Some modest progress has already been made using this approach, with theoretical physicists able to begin to estimate some parameters of a cosmos viewed like a vat of chocolate syrup swirling through time. The approach, called "effective field theory," was inaugurated only two years ago, and the fact that it is already leading to some preliminary results is encouraging. Sean Carroll, one of the cosmologists involved in this work, recently explained that the idea is to understand the scale of various processes. The things that happen on a small scale in the universe may be "bundled up into one big effect," he said. The small-scale gravitational attraction of objects in the universe is viewed as the viscosity of a fluid, simplifying the complex physics at work. In a sense, looking at the universe as a fluid is a big-picture way of modeling all the gravitational attractions of the smaller parts of the very large whole we call the cosmos.

The key to the model's success is the quality of astronomical data available to theoreticians.
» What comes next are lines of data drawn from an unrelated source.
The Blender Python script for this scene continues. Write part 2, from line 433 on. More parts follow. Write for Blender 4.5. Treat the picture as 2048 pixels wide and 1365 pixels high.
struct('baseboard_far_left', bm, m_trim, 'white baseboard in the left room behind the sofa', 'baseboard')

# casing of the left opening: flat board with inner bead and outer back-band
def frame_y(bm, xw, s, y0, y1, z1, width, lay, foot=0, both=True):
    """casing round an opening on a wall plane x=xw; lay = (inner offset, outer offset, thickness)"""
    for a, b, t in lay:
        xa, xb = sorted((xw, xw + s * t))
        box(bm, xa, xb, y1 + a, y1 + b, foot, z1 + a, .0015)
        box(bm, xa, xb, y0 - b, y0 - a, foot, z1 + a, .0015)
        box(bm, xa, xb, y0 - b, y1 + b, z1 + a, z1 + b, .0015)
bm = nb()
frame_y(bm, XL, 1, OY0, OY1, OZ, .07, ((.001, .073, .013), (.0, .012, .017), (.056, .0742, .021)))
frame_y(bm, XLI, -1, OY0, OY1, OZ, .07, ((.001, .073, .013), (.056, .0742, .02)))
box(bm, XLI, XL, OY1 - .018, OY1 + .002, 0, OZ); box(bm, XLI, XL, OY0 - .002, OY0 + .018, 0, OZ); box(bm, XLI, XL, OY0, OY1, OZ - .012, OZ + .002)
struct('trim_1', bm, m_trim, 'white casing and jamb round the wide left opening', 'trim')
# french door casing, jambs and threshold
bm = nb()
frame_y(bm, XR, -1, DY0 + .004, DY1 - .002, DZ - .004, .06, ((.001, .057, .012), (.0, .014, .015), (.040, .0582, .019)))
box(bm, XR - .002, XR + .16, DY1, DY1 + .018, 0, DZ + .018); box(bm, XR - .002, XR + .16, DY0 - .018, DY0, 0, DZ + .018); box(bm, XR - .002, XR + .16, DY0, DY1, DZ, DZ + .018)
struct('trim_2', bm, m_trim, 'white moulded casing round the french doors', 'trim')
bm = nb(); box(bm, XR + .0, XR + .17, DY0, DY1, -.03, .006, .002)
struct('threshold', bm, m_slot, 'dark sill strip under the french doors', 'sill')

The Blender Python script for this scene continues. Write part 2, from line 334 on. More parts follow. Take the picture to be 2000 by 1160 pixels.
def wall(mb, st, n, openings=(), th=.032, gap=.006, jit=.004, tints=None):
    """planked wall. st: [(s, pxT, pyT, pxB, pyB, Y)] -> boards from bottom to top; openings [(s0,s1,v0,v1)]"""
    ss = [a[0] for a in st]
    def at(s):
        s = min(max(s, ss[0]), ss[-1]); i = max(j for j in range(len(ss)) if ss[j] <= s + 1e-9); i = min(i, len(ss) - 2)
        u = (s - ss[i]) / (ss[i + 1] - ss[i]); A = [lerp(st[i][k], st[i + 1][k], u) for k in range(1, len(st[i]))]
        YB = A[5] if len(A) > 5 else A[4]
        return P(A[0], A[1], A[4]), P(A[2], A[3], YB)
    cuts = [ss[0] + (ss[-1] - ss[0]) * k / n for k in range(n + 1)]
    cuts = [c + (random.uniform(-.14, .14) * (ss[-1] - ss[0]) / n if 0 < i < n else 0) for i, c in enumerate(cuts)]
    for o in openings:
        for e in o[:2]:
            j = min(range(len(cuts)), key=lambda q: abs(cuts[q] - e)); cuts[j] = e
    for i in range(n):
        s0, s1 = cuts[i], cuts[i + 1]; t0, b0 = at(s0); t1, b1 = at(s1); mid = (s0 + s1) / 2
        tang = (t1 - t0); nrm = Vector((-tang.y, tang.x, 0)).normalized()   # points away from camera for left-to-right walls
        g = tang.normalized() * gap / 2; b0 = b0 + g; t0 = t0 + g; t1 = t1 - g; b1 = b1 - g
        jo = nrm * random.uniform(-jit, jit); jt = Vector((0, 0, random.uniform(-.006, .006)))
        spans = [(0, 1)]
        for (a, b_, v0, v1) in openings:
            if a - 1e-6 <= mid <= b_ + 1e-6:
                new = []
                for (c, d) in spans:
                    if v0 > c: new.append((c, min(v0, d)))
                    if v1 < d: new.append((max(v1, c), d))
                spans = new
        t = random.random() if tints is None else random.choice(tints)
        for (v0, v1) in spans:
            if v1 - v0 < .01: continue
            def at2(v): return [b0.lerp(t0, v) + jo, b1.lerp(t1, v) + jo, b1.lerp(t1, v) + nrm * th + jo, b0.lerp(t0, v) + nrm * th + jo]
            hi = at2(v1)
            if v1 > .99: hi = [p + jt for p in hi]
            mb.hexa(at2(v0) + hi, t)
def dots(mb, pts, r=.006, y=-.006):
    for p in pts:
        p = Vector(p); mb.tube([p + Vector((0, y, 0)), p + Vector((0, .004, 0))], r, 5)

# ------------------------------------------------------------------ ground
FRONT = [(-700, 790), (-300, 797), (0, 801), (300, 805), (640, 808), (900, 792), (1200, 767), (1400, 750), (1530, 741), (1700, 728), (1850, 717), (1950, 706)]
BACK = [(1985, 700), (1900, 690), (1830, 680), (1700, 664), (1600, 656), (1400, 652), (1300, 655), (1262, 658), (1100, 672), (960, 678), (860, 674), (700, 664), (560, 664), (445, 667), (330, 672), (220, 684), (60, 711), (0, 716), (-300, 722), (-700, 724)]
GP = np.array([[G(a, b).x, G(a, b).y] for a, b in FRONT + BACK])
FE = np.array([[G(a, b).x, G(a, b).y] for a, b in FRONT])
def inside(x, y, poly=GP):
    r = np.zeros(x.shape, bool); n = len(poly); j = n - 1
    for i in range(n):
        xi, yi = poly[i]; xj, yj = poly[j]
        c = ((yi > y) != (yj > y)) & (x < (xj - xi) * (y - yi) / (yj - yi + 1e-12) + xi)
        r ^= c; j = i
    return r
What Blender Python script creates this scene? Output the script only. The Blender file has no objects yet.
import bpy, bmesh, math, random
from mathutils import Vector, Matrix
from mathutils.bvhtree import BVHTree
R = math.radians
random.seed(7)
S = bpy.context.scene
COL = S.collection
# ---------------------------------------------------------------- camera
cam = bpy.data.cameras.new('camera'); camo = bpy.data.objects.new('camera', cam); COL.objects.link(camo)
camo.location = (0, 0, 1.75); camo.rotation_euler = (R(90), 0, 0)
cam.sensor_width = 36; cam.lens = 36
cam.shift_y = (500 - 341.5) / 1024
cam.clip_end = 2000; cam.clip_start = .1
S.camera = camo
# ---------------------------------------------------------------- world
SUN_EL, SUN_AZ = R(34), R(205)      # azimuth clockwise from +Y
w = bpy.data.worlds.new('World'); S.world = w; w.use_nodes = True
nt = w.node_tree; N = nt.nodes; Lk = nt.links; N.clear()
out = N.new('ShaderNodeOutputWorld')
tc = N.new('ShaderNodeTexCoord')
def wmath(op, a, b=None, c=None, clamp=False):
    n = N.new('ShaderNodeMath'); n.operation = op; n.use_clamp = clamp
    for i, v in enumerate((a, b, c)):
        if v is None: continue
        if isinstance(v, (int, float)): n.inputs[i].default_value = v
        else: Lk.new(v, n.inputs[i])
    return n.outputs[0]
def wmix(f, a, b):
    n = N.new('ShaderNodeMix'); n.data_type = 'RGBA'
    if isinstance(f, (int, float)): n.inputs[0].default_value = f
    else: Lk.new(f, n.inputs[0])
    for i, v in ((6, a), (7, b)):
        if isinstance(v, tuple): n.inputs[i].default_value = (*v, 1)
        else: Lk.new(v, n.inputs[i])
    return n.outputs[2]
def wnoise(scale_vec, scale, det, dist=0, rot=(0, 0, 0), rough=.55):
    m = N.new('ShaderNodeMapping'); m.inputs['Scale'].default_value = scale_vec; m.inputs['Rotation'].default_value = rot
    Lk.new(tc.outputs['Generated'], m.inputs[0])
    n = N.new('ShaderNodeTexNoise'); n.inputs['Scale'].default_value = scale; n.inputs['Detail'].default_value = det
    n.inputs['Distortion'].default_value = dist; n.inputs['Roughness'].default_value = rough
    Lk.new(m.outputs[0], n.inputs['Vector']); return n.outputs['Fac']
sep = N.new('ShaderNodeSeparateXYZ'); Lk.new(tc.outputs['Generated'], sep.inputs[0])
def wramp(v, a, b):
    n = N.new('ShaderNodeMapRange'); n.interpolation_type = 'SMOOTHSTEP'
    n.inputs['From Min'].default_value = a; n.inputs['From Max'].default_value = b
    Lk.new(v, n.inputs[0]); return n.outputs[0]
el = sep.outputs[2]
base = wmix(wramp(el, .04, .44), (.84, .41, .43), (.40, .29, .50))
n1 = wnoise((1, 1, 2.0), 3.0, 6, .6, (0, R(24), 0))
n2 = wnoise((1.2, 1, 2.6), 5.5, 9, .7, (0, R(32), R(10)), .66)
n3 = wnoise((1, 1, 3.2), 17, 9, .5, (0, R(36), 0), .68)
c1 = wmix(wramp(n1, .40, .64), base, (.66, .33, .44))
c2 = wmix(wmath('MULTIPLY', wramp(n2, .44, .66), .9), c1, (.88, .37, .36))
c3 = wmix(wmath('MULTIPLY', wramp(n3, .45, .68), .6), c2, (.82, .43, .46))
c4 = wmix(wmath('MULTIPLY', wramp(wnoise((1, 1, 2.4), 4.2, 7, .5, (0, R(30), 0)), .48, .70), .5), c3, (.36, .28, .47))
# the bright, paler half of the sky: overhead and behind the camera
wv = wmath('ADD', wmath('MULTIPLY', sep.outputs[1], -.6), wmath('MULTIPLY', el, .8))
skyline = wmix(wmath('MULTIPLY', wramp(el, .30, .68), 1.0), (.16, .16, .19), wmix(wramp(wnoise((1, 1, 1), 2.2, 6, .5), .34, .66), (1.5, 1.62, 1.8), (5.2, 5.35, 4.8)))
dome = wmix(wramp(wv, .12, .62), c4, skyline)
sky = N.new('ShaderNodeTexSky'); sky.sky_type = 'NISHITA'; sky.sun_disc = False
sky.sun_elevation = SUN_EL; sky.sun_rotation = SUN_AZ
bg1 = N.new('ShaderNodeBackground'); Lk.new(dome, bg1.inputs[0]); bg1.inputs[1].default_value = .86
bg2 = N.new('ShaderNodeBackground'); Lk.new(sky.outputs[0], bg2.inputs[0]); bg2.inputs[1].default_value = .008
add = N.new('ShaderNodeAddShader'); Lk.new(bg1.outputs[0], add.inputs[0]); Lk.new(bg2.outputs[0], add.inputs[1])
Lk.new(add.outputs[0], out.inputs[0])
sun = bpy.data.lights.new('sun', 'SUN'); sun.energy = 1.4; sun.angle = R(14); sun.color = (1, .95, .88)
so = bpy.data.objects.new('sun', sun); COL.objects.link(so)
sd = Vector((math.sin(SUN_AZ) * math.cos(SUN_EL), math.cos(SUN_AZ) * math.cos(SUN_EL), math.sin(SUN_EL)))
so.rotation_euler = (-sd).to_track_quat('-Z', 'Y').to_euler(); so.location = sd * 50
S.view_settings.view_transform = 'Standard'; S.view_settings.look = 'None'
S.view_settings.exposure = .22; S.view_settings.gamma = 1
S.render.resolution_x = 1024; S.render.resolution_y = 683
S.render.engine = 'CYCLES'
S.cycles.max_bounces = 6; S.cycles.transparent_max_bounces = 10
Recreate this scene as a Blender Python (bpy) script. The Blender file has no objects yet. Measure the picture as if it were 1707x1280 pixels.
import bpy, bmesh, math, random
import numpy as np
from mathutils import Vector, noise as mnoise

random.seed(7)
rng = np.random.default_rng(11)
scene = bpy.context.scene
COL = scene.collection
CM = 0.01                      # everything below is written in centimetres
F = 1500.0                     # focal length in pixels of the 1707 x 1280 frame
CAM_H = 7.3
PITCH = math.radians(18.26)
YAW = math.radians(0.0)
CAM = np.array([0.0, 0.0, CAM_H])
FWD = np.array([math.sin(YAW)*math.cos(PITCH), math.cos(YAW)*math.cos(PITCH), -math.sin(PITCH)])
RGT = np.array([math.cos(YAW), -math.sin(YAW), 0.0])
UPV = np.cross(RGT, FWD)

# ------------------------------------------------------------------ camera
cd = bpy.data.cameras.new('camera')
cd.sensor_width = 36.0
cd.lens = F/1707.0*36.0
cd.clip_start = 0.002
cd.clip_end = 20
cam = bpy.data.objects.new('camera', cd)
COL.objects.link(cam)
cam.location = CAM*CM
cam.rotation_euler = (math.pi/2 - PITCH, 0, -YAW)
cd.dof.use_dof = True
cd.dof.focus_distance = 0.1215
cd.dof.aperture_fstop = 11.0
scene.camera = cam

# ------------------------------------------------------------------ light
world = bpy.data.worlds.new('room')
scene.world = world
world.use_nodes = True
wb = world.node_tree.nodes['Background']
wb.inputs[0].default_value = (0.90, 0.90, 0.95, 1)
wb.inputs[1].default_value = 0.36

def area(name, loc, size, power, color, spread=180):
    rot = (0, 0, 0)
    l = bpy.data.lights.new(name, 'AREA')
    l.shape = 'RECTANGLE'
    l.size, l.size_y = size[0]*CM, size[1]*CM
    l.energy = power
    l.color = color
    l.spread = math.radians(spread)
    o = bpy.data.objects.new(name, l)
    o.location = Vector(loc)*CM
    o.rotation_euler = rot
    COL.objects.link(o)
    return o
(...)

As time goes on, astronomers’ data improves, allowing better estimates of the overall viscosity of the universe. The better the estimates of data relevant to the entire universe, the better cosmologists and physicists will be able to follow the eddies and vortexes in the "chocolate syrup" universe as they evolve through time. Scientists hope that the new method may yield some good results in a decade or two, and in particular shed more light on one of the most prominent theories in cosmology: cosmic inflation, a theory proposed in 1980 by Alan Guth, and substantiated with observations earlier this year. Most cosmologists and astronomers are now convinced that the theory is correct and that the universe experienced an early period of exponential growth, which ended at some point. But the parameters of this model are still not known with precision, and how inflation starts and ends is a persistent mystery in physics.

The "effective field theory" approach can possibly be taken even further — perhaps shedding light on what caused the Big Bang itself. To understand why, you first have to examine turbulence itself. Turbulence can be either classical (as in the present approach to cosmology), or quantum. In quantum turbulence, the vorticity is quantized: it can only assume certain quantum levels of energy. Think of a tornado that can only spin around at precisely-specified angular speeds, without ever taking any angular velocity in between them: say, the winds at 100 feet from the eye of the twister can move at only 80, 100, or 120 miles per hour and all other speeds are prohibited. Quantum turbulence occurs in superfluids, such as liquid helium, at a temperature barely above absolute zero. Can we get a glimpse of the Big Bang through this kind of a milieu? The Big Bang is believed to have been a quantum event. Because the entire universe was somehow "condensed" into a space the size of a tiny particle, quantum mechanics had to have played a powerful role in its evolution through the Big Bang. We know that the temperature of the Big Bang was in the many trillions of degrees range, and the universe has been cooling since then, to its present temperature (the cosmic microwave background radiation) of 2.73 degrees Kelvin. But, was the pre-Big Bang temperature absolute zero or thereabouts? If so, insights from a Bose-Einstein condensate, a quantum system that exists at close to absolute zero, may be valid. And could a quantum vortex materializing in this setting have caused the Big Bang?* By studying the properties of quantum vortexes, cosmologists may gain insights about this mysterious event. And hydrological models of the universe’s evolution may someday reveal how a quantum tornado twisting in a primordial icy medium exploded into the "chocolate syrup" universe we now inhabit. _____________________ *This is my own speculation.